== Job ==
What is the number of lines holding the word "this"? Write that number and nothing else.

== Supplied material ==
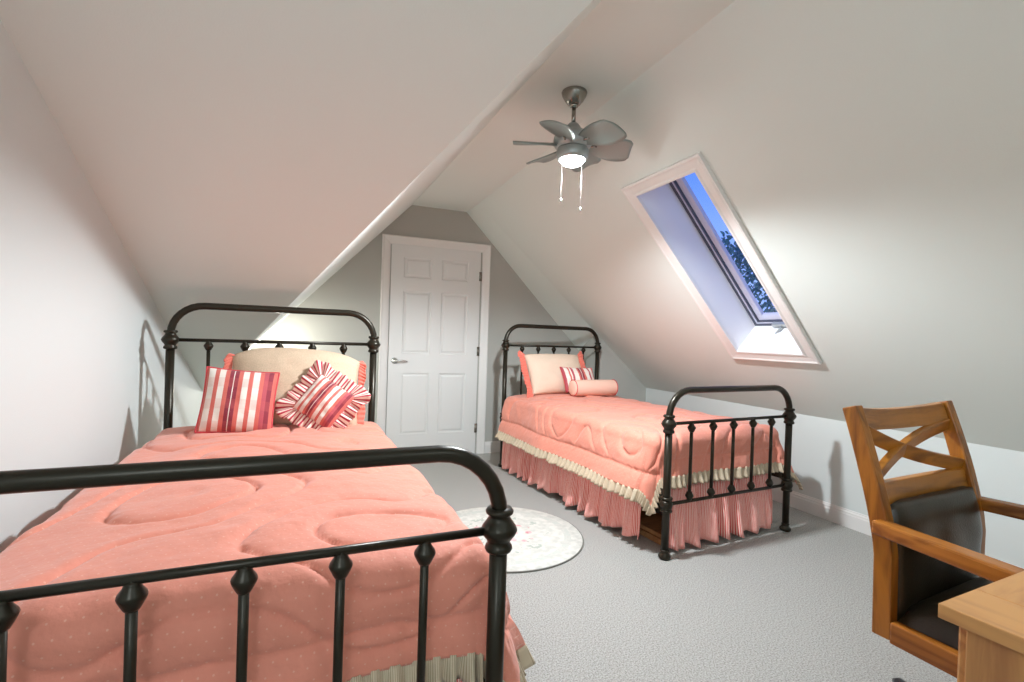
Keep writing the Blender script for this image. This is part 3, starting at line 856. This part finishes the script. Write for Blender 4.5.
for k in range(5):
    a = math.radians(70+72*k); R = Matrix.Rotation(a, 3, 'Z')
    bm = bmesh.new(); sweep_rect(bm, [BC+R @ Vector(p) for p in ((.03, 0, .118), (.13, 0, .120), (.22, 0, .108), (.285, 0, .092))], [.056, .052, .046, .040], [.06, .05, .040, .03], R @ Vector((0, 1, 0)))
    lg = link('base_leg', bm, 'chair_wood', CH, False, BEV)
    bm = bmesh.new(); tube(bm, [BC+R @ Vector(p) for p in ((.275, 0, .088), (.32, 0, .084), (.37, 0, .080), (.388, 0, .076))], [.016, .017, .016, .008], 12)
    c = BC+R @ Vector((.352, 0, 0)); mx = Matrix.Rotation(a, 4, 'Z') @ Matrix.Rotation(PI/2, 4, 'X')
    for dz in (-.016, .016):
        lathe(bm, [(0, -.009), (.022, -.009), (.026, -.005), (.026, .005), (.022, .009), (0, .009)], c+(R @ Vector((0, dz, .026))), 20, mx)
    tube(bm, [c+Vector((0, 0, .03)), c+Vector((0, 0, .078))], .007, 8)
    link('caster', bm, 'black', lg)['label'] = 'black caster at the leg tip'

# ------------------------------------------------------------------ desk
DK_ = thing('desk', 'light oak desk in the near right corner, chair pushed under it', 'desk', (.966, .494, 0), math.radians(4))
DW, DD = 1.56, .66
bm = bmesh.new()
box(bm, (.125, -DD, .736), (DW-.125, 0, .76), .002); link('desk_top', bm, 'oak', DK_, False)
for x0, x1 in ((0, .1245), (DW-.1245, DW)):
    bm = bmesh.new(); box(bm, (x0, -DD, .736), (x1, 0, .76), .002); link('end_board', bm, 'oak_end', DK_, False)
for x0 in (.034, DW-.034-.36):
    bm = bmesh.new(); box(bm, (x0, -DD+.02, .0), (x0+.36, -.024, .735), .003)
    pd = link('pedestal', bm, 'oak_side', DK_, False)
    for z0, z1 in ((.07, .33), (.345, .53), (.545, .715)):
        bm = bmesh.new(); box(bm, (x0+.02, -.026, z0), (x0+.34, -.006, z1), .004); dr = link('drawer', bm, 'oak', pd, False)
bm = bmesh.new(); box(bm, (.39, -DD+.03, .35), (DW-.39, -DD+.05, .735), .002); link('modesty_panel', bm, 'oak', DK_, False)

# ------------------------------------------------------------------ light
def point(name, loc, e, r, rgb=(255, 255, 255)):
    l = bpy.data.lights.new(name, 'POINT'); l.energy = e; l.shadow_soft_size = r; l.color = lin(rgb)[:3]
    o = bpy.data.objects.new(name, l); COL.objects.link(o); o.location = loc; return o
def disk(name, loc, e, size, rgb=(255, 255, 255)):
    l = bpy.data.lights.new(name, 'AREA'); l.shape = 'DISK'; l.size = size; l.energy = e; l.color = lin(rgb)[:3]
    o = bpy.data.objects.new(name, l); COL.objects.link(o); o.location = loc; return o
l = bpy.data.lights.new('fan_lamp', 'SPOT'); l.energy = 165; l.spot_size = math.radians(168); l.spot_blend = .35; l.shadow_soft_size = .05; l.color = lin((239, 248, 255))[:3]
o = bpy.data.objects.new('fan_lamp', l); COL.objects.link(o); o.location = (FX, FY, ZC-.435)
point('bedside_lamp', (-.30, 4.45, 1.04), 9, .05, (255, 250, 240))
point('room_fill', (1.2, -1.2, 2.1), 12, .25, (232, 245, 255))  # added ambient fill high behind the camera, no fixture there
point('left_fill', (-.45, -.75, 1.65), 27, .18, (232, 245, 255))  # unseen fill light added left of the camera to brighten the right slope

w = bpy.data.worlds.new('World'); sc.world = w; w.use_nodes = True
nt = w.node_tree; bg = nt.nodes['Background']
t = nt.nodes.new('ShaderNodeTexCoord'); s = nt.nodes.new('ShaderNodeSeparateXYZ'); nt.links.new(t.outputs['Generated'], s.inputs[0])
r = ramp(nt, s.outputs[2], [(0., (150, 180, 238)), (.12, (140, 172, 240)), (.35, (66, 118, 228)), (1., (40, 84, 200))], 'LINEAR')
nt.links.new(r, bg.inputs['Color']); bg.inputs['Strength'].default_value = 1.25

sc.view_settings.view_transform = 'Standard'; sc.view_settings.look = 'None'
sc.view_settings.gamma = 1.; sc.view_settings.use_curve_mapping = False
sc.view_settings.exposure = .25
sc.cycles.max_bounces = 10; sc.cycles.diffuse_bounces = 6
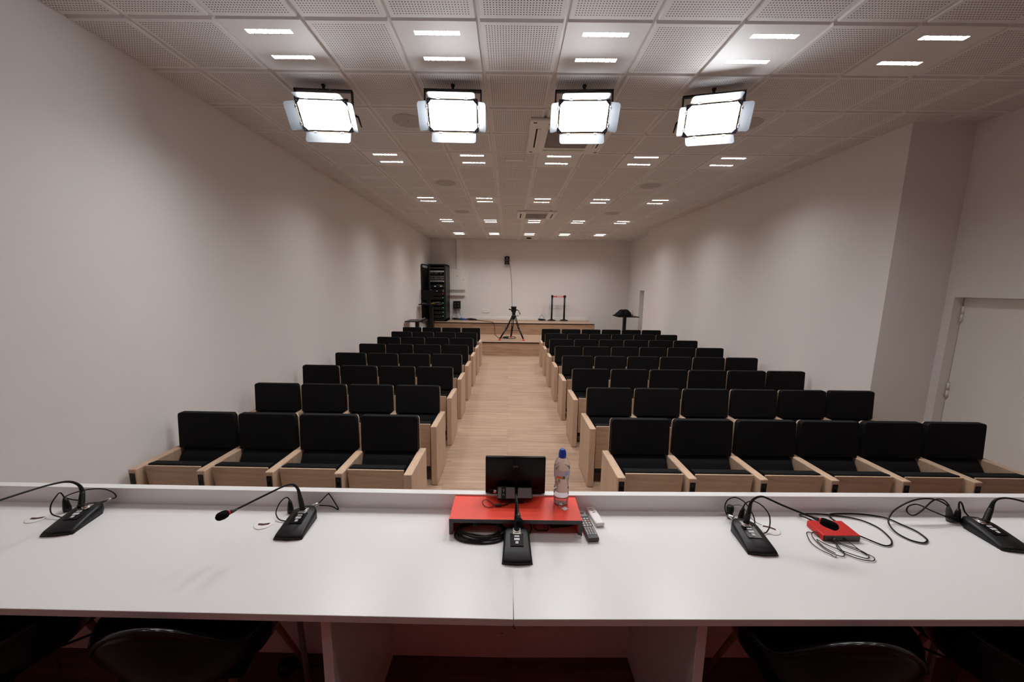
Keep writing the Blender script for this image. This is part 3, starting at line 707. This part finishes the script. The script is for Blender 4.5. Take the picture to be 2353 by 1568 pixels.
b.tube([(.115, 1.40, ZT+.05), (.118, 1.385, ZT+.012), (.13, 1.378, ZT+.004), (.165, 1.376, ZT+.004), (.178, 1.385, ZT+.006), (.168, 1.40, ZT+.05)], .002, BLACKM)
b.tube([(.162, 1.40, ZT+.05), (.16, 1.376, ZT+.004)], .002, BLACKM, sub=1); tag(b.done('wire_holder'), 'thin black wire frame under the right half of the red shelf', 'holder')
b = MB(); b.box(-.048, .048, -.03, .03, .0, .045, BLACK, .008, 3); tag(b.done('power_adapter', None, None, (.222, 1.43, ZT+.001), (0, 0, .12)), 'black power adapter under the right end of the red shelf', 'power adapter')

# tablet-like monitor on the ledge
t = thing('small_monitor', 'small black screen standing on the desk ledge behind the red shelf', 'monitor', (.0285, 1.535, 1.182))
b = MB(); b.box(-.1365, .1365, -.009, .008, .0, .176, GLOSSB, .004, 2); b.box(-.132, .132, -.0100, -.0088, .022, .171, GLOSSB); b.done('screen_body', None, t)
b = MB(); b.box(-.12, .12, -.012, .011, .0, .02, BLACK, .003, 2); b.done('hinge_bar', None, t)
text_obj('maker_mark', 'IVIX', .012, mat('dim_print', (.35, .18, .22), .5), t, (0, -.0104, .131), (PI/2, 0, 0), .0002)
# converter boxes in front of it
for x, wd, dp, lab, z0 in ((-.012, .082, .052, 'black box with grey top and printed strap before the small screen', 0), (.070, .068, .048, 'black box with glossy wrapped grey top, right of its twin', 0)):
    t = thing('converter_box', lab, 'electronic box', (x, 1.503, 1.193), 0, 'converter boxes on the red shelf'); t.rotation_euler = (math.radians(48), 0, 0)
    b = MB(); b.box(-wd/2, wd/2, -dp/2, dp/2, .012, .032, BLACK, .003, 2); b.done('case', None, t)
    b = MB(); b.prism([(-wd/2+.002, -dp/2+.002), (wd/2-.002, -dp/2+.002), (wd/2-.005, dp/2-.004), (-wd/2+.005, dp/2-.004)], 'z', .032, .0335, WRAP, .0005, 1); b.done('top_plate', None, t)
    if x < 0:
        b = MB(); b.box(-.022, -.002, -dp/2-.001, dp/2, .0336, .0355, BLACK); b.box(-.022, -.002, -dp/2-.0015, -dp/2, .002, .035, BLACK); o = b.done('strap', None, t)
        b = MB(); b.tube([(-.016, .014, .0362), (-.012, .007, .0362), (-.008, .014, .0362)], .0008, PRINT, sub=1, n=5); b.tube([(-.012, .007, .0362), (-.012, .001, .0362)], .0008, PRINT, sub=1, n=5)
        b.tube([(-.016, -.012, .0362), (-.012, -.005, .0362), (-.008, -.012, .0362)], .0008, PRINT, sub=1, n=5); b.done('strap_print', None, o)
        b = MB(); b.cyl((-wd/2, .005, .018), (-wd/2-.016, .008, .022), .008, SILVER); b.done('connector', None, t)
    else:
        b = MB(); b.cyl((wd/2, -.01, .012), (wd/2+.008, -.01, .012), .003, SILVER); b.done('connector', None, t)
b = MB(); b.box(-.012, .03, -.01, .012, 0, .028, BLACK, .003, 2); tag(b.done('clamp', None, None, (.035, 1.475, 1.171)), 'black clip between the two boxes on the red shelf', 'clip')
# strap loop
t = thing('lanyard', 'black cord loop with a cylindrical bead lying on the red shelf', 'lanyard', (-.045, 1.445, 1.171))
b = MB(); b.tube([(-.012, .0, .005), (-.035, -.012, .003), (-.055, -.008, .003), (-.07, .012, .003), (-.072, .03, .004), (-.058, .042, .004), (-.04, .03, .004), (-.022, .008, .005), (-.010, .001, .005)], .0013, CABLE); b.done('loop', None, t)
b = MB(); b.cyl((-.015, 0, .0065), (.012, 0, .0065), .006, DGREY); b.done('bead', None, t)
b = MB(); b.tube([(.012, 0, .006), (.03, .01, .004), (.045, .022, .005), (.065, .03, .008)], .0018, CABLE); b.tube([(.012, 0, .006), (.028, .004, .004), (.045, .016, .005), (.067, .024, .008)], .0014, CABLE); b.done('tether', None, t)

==

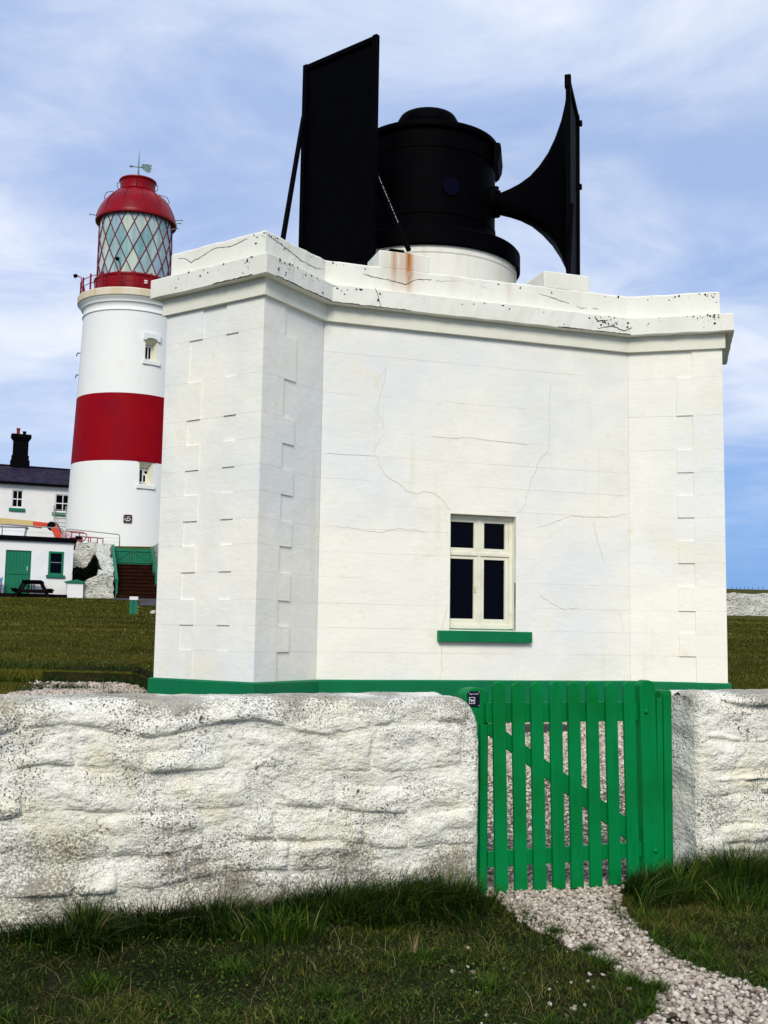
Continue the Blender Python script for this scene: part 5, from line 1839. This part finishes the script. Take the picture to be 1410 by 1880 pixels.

---

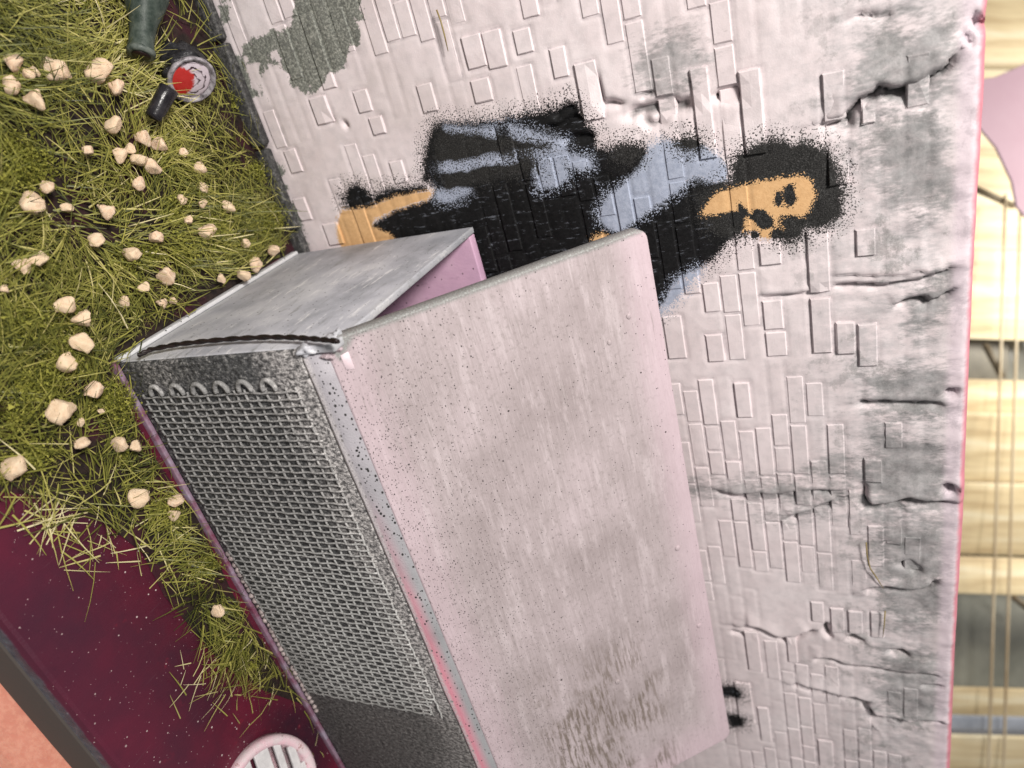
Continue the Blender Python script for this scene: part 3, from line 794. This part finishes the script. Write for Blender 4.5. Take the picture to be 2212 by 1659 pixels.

== Full output ==
4